The name for Egypt in the Bible is “Mizraim” and comes from the Arabic word for red mud, “Mizr”. No doubt, this is also referring to the brother of Nimrod, who bore that name and who might have been somehow involved in the introduction of the serpent cult into Egypt. But, prior to the serpent cult the true religion of God flourished in Egypt and their many rituals and symbols attest to this.

“Every summer the low lying fields and marshes in the Nile Valley were returned to the conditions of the primordial waters as the river swelled from the summer rains at it’s Ethiopian and Sudanese highland sources; every autumn as the floodwaters drained to the Mediterranean Sea, the fields would emerge not as they had been before the flood, but coated in a fertile layer of new silt brought down by the river from higher up the valley to the south. In Egyptian terms each new occurrence repeated the ‘first time’ (The Zep Tepi), when the waters receded to reveal the first shallows out of which a lotus-flower could bloom… and then the first dry ground upon which the sun god could find solid ground to rest… The ground itself was conceived as a lump of rock named the benben-stone, a word connected to weben, ‘to shine,’ and used as the image of the pyramid, its capstone the pyramidion and the pyramidal tip of the obelisk…The sun god emerged either from an egg, a transparent and evocative metaphor for new life, or as the bird named benu, also from the kernel of the words around weben and resembling a heron; the benu - heron appears to be part of the inspiration of the classical tale of the phoenix, a fabulous bird that was born from the ashes after a fixed number of years, again carrying the message of resurrection guaranteed by the sun.” (Ancient Egyptian Religion, Stephen Quirke, Dover Publications, NY, 1992, pg. 26, 27) (Emphasis mine)

The hawk and eagle represent the Messiah figure throughout the world.

Interestingly there is a great deal of convergence in the religious symbols of all ancient cultures throughout the entire planet. Horus, which is their Messiah figure in Egypt, is depicted as a falcon or eagle. The hawk and eagle are the natural enemies of the snake and so we see here in the cosmology of the Egyptians the same messianic parallel found in the Mayan Quetzalcoatl. Ancient man everywhere knew that in the last days the Eagle shall defeat the Snake and this knowledge is not solely particular to these two cultures; it is the universal theme depicted in the history of all the ancient cultures and it was depicted in the zodiac even before the Great Flood. The native North Americans called the Eagle the Thunder Bird. What does an eagle have to do with thunder? The answer is that in all ancient cultures the god associated with the lightning bolt or thunder was associated with the Messiah figure, for even the Scriptures declare that He shall come from the east as a lightning bolt in the sky. The lightning bolt associated with thunder was thought by ancient man to come from the sun, a ray from the sun, which was the symbol of God. It is therefore an analogy, which illustrates the fact that the Messiah comes from God. The Thunder god of the ancient Britons was Teiwaz, which was variably known as Thor in Scandinavia, and He therefore wielded a lightning bolt and a hammer to produce the sound of thunder. Teiwaz was simply a linguistic derivative of the ancient name of God as Dyeus Pater, the Sky Father of the ancient Indo-European people from which the Celts descended. And the Celtic Messiah figure, Lug, after hanging on a tree dead, was revived by God turning into an eagle afterwhich He ascended into heaven. Hence we find that the eagle and the lightning bolt and thunder are characteristics deployed to the One True God.

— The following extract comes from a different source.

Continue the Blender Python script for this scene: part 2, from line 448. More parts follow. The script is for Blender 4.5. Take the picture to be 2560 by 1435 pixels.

There is clear evidence that the earliest Egyptians had an, as of yet, uncorrupted view of God and the role of the Messiah in history. Archaeological evidence in the tombs of the Pharaohs of the First Dynasty royal necropolis Umm el-Gaab at Abydos depict Horus as the central figure of veneration, as time passed the Seth figure was elevated to a higher stature and eventually both were abandoned in the shadows of the single corrupted emphasis for the worship of the sun as Ra. But, Horus is known as the power of the resurrection and this is documented from the very earliest time.